[SOURCE DATA]:
** begin **
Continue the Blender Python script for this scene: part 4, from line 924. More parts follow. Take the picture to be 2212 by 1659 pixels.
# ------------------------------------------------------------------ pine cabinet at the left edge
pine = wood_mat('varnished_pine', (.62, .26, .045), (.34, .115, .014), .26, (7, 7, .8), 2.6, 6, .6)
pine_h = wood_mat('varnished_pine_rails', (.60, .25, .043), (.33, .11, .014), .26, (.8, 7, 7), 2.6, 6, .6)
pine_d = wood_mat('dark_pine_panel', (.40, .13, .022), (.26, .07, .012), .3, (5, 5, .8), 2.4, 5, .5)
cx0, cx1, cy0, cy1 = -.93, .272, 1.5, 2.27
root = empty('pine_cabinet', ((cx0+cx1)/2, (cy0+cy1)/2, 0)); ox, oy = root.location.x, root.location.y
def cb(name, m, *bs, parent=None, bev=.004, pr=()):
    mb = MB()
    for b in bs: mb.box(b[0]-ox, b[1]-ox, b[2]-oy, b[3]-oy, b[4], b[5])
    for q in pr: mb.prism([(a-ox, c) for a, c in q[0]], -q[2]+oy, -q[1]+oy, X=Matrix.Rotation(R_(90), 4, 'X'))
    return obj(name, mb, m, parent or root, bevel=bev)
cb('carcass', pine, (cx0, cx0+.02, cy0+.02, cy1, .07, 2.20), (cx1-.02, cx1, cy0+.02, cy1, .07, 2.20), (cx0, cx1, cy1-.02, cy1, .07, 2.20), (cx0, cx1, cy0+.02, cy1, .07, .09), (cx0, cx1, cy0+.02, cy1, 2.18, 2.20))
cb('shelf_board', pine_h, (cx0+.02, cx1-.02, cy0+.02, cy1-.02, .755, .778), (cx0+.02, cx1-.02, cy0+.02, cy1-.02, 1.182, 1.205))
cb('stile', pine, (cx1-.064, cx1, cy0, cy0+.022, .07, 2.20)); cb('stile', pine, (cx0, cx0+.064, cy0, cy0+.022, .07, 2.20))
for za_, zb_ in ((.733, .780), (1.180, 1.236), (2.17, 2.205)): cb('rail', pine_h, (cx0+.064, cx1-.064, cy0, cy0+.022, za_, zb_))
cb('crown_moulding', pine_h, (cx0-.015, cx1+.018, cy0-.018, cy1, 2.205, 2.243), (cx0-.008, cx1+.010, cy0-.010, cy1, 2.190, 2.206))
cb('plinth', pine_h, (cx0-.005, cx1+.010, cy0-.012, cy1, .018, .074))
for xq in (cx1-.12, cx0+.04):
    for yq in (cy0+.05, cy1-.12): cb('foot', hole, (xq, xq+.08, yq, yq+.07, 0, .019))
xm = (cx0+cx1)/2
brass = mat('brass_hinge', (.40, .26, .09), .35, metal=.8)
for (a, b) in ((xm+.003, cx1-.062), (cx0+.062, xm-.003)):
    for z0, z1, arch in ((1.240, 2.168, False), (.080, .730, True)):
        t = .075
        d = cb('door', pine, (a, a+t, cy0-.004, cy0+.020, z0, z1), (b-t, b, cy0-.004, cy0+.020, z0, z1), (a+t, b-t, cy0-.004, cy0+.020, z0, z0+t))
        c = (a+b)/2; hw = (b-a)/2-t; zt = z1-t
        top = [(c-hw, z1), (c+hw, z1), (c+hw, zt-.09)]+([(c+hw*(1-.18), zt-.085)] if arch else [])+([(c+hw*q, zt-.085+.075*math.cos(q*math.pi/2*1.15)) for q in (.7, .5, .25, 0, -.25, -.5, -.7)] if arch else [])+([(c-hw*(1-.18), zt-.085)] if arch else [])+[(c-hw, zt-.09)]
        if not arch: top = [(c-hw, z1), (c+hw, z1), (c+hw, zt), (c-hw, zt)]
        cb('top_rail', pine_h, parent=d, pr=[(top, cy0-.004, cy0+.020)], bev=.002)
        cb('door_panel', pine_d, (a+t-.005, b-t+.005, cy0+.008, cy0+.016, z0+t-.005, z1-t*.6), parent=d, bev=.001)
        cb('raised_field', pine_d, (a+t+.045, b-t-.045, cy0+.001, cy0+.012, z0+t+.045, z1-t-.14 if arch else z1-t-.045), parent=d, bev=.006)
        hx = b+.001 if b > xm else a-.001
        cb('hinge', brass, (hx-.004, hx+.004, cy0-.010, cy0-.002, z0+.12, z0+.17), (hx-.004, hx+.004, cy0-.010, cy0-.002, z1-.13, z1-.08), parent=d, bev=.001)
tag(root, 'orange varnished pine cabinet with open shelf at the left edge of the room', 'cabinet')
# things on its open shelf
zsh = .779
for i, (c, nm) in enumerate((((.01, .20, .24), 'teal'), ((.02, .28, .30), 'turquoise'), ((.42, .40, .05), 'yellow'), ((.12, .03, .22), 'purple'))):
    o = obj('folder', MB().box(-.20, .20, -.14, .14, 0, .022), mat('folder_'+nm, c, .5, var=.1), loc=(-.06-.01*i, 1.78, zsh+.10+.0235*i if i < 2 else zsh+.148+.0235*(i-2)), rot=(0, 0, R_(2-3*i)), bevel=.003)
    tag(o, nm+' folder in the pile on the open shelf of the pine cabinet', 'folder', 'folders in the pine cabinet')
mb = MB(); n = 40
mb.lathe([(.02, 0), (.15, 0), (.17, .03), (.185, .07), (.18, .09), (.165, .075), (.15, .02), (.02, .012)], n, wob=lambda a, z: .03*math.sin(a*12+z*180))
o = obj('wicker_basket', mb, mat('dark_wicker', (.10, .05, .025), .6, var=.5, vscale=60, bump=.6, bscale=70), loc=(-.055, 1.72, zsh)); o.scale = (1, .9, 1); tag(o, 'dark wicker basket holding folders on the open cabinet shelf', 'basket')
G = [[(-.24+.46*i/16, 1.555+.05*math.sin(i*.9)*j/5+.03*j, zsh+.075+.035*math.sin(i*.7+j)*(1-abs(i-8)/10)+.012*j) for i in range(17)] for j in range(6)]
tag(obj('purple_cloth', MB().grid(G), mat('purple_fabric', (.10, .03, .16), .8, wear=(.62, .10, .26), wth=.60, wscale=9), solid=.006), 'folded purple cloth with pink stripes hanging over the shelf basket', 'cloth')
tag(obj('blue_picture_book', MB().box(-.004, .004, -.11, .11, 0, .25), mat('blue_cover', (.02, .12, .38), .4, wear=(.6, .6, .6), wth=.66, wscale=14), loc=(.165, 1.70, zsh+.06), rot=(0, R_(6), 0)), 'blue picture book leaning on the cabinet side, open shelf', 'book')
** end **
Print again each line of the listing above, exactly as it appears.

Continue the Blender Python script for this scene: part 4, from line 924. More parts follow. Take the picture to be 2212 by 1659 pixels.
# ------------------------------------------------------------------ pine cabinet at the left edge
pine = wood_mat('varnished_pine', (.62, .26, .045), (.34, .115, .014), .26, (7, 7, .8), 2.6, 6, .6)
pine_h = wood_mat('varnished_pine_rails', (.60, .25, .043), (.33, .11, .014), .26, (.8, 7, 7), 2.6, 6, .6)
pine_d = wood_mat('dark_pine_panel', (.40, .13, .022), (.26, .07, .012), .3, (5, 5, .8), 2.4, 5, .5)
cx0, cx1, cy0, cy1 = -.93, .272, 1.5, 2.27
root = empty('pine_cabinet', ((cx0+cx1)/2, (cy0+cy1)/2, 0)); ox, oy = root.location.x, root.location.y
def cb(name, m, *bs, parent=None, bev=.004, pr=()):
    mb = MB()
    for b in bs: mb.box(b[0]-ox, b[1]-ox, b[2]-oy, b[3]-oy, b[4], b[5])
    for q in pr: mb.prism([(a-ox, c) for a, c in q[0]], -q[2]+oy, -q[1]+oy, X=Matrix.Rotation(R_(90), 4, 'X'))
    return obj(name, mb, m, parent or root, bevel=bev)
cb('carcass', pine, (cx0, cx0+.02, cy0+.02, cy1, .07, 2.20), (cx1-.02, cx1, cy0+.02, cy1, .07, 2.20), (cx0, cx1, cy1-.02, cy1, .07, 2.20), (cx0, cx1, cy0+.02, cy1, .07, .09), (cx0, cx1, cy0+.02, cy1, 2.18, 2.20))
cb('shelf_board', pine_h, (cx0+.02, cx1-.02, cy0+.02, cy1-.02, .755, .778), (cx0+.02, cx1-.02, cy0+.02, cy1-.02, 1.182, 1.205))
cb('stile', pine, (cx1-.064, cx1, cy0, cy0+.022, .07, 2.20)); cb('stile', pine, (cx0, cx0+.064, cy0, cy0+.022, .07, 2.20))
for za_, zb_ in ((.733, .780), (1.180, 1.236), (2.17, 2.205)): cb('rail', pine_h, (cx0+.064, cx1-.064, cy0, cy0+.022, za_, zb_))
cb('crown_moulding', pine_h, (cx0-.015, cx1+.018, cy0-.018, cy1, 2.205, 2.243), (cx0-.008, cx1+.010, cy0-.010, cy1, 2.190, 2.206))
cb('plinth', pine_h, (cx0-.005, cx1+.010, cy0-.012, cy1, .018, .074))
for xq in (cx1-.12, cx0+.04):
    for yq in (cy0+.05, cy1-.12): cb('foot', hole, (xq, xq+.08, yq, yq+.07, 0, .019))
xm = (cx0+cx1)/2
brass = mat('brass_hinge', (.40, .26, .09), .35, metal=.8)
for (a, b) in ((xm+.003, cx1-.062), (cx0+.062, xm-.003)):
    for z0, z1, arch in ((1.240, 2.168, False), (.080, .730, True)):
        t = .075
        d = cb('door', pine, (a, a+t, cy0-.004, cy0+.020, z0, z1), (b-t, b, cy0-.004, cy0+.020, z0, z1), (a+t, b-t, cy0-.004, cy0+.020, z0, z0+t))
        c = (a+b)/2; hw = (b-a)/2-t; zt = z1-t
        top = [(c-hw, z1), (c+hw, z1), (c+hw, zt-.09)]+([(c+hw*(1-.18), zt-.085)] if arch else [])+([(c+hw*q, zt-.085+.075*math.cos(q*math.pi/2*1.15)) for q in (.7, .5, .25, 0, -.25, -.5, -.7)] if arch else [])+([(c-hw*(1-.18), zt-.085)] if arch else [])+[(c-hw, zt-.09)]
        if not arch: top = [(c-hw, z1), (c+hw, z1), (c+hw, zt), (c-hw, zt)]
        cb('top_rail', pine_h, parent=d, pr=[(top, cy0-.004, cy0+.020)], bev=.002)
        cb('door_panel', pine_d, (a+t-.005, b-t+.005, cy0+.008, cy0+.016, z0+t-.005, z1-t*.6), parent=d, bev=.001)
        cb('raised_field', pine_d, (a+t+.045, b-t-.045, cy0+.001, cy0+.012, z0+t+.045, z1-t-.14 if arch else z1-t-.045), parent=d, bev=.006)
        hx = b+.001 if b > xm else a-.001
        cb('hinge', brass, (hx-.004, hx+.004, cy0-.010, cy0-.002, z0+.12, z0+.17), (hx-.004, hx+.004, cy0-.010, cy0-.002, z1-.13, z1-.08), parent=d, bev=.001)
tag(root, 'orange varnished pine cabinet with open shelf at the left edge of the room', 'cabinet')
# things on its open shelf
zsh = .779
for i, (c, nm) in enumerate((((.01, .20, .24), 'teal'), ((.02, .28, .30), 'turquoise'), ((.42, .40, .05), 'yellow'), ((.12, .03, .22), 'purple'))):
    o = obj('folder', MB().box(-.20, .20, -.14, .14, 0, .022), mat('folder_'+nm, c, .5, var=.1), loc=(-.06-.01*i, 1.78, zsh+.10+.0235*i if i < 2 else zsh+.148+.0235*(i-2)), rot=(0, 0, R_(2-3*i)), bevel=.003)
    tag(o, nm+' folder in the pile on the open shelf of the pine cabinet', 'folder', 'folders in the pine cabinet')
mb = MB(); n = 40
mb.lathe([(.02, 0), (.15, 0), (.17, .03), (.185, .07), (.18, .09), (.165, .075), (.15, .02), (.02, .012)], n, wob=lambda a, z: .03*math.sin(a*12+z*180))
o = obj('wicker_basket', mb, mat('dark_wicker', (.10, .05, .025), .6, var=.5, vscale=60, bump=.6, bscale=70), loc=(-.055, 1.72, zsh)); o.scale = (1, .9, 1); tag(o, 'dark wicker basket holding folders on the open cabinet shelf', 'basket')
G = [[(-.24+.46*i/16, 1.555+.05*math.sin(i*.9)*j/5+.03*j, zsh+.075+.035*math.sin(i*.7+j)*(1-abs(i-8)/10)+.012*j) for i in range(17)] for j in range(6)]
tag(obj('purple_cloth', MB().grid(G), mat('purple_fabric', (.10, .03, .16), .8, wear=(.62, .10, .26), wth=.60, wscale=9), solid=.006), 'folded purple cloth with pink stripes hanging over the shelf basket', 'cloth')
tag(obj('blue_picture_book', MB().box(-.004, .004, -.11, .11, 0, .25), mat('blue_cover', (.02, .12, .38), .4, wear=(.6, .6, .6), wth=.66, wscale=14), loc=(.165, 1.70, zsh+.06), rot=(0, R_(6), 0)), 'blue picture book leaning on the cabinet side, open shelf', 'book')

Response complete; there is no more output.